China's private rocket launch sector has been striving to expand its presence in the nation's burgeoning commercial space market despite recent setbacks.

Shu Chang, CEO of OneSpace Technology, a space-focused startup based in Beijing, said his company is determined to continue with its research and development of carrier rockets and will also continue fulfilling launch schedules this year.

OneSpace encountered a major setback on Wednesday as the company's first attempt to launch a carrier rocket for an orbital mission failed because of technical problems.

"We will endeavor to launch another OS-M carrier rocket, as well as two to three OS-X suborbital rockets before the end of this year," Shu said late Wednesday at the Jiuquan Satellite Launch Center in the Gobi Desert, where the first OS-M rocket mission was undertaken.

"I accept today's failure," he said. "Other solid-propellant carrier rockets before ours also have had setbacks in their development, but all of them passed through hard times and eventually succeeded.
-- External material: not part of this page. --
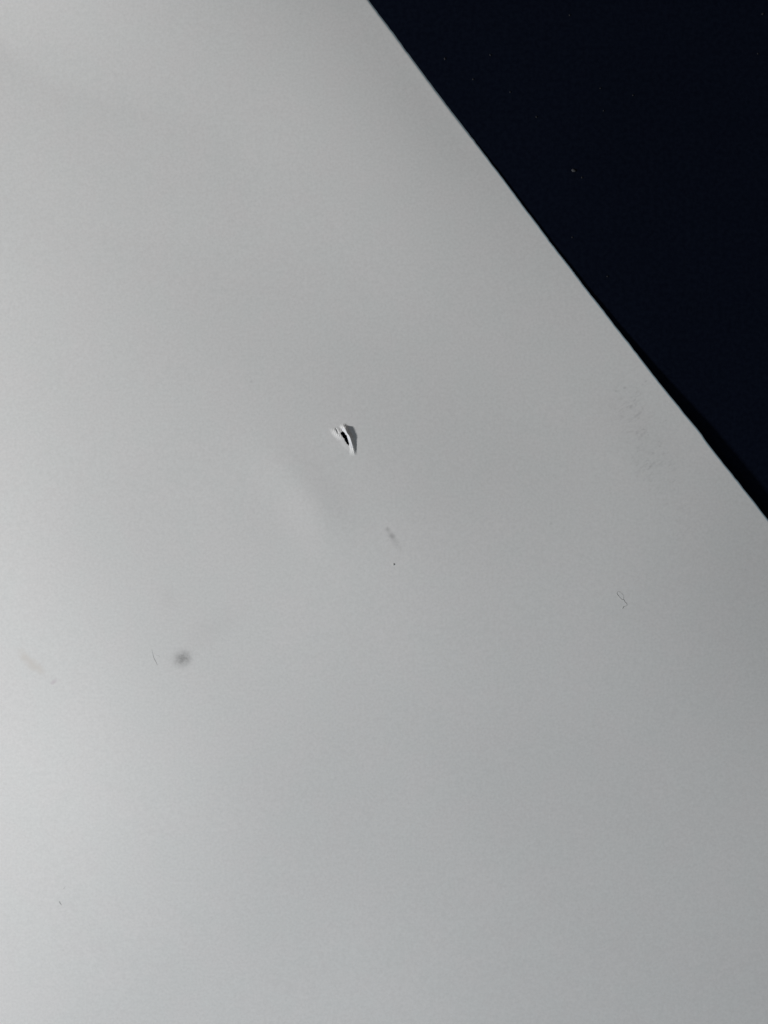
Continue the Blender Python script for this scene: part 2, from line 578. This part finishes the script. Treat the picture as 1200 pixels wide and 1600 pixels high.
def grain(name, px, py, rx, ry, ang, mat, label, cat, on_sheet, group=None, h=None, seed=0):
    """a lumpy flattened crumb"""
    import bmesh
    r = random.Random(seed)
    bm = bmesh.new()
    bmesh.ops.create_icosphere(bm, subdivisions=2, radius=1)
    h = h or min(rx, ry) * .4
    for v in bm.verts:
        f = 1 + r.uniform(-.22, .22)
        x, y, z = v.co.x * rx * f, v.co.y * ry * f, v.co.z * h * f
        c, s = math.cos(math.radians(ang)), math.sin(math.radians(ang))
        v.co = ((x * c - y * s) * .2 * MM, (x * s + y * c) * .2 * MM, (z + h * .75) * .2 * MM)
    me = bpy.data.meshes.new(name)
    bm.to_mesh(me)
    bm.free()
    me.polygons.foreach_set("use_smooth", [True] * len(me.polygons))
    me.materials.append(mat)
    o = bpy.data.objects.new(name, me)
    C.objects.link(o)
    if on_sheet:
        X, Y, z = surf(px, py)
    else:
        X, Y = mm(px, py)
        z = 0.0
    o.location = (X * MM, Y * MM, z * MM)
    o["label"], o["category"] = label, cat
    if group:
        o["group"] = group
    return o


grain("dark_speck", 615.1, 881, 1.5, 1.7, 0, M_SPECK, "dark speck of grit on the paper below the short grey streak", "speck", True, h=.25, seed=3)
grain("dust_speck", 896, 266.5, 3.4, 2.3, -25, M_DUST, "largest pale dust speck on the dark table top", "dust speck", False, "dust on the dark table top", seed=4)
grain("dust_speck", 1191.5, 22, 2.0, 1.5, 30, M_DUST2, "pale dust speck on the dark table near the top right corner", "dust speck", False, "dust on the dark table top", seed=5)
small = [(695, 92, 1.4, 2.0, "faint dust speck on the dark table closest to the upper sheet edge"),
         (766, 86, 1.2, 1.8, "faint upright dust speck on the dark table, second from the upper sheet edge"),
         (739, 124, 1.3, 1.2, "faint dust speck below and between the two upright specks near the sheet edge"),
         (838, 183, 1.4, 1.3, "faint dust speck above left of the largest dust speck on the dark table"),
         (938, 138, 1.2, 1.1, "upper left one of three dust specks clustered in the middle of the dark table"),
         (989, 149, 1.2, 1.2, "right one of three dust specks clustered in the middle of the dark table"),
         (943, 173, 1.2, 1.0, "lowest of three dust specks clustered in the middle of the dark table"),
         (890, 24, 1.3, 1.3, "faint dust speck on the dark table by the top margin of the photo"),
         (909, 277.5, 1.4, 1.3, "tiny dust speck just beside the largest dust speck, below right"),
         (894, 371, 1.2, 1.3, "dust speck on the dark table straight below the largest dust speck"),
         (949, 432, 1.3, 1.2, "lowest dust speck on the dark table, above the shadow of the sheet edge"),
         (797, 144, 1.1, 1.2, "faint dust speck right of the two upright specks on the dark table"),
         (1184, 84, 1.3, 1.1, "faint dust speck under the pale speck near the top right corner")]
for i, (x, y, a, b, lab) in enumerate(small):
    grain("dust_speck", x, y, a, b, 40 * i, M_DUST2, lab, "dust speck", False, "dust on the dark table top", seed=20 + i)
Explorations in science and technology have successes and failures. We will never flinch or quit."

The OS-M Chongqing Liangjiang Star, the first in the OS-M series, blasted off on Wednesday afternoon at the Jiuquan center. About two minutes after liftoff, the rocket fell back to Earth. No one was injured.

The rocket was tasked with placing the ZG6U-1B, a mini satellite designed to give technological demonstrations of its abilities to observe Earth, into a sun-synchronous orbit about 500 kilometers up.

According to OneSpace, the OS-M is a series of solid-propellant rockets with four stages. The one fired on Wednesday was the first type in the series. It was 19 meters long, had a diameter of 1.2 m and weighed 21 metric tons when loaded with fuel and payload. The booster was able to place a 100-kilogram satellite into a sun-synchronous orbit at an altitude of 500 km.

"Engineers are analyzing flight data and investigating possible causes of the accident," Shu said.

It was the second setback in several months in private Chinese enterprises' efforts to launch carrier rockets and perform missions in orbit.

In October, LandSpace, another private space company based in Beijing, launched a carrier rocket, the first of its ZQ 1 series, at the Jiuquan center, aiming to send a small satellite into space and complete an orbital mission. However, the rocket failed to reach orbit due to mechanical malfunctions.

Before the two unsuccessful attempts, all rockets lifted by private Chinese companies were suborbital models incapable of ferrying a satellite into orbit.

Zhang Changwu, CEO of Land-Space, previously said that his company will stick to its carrier rocket program and it will try to make another launch this year.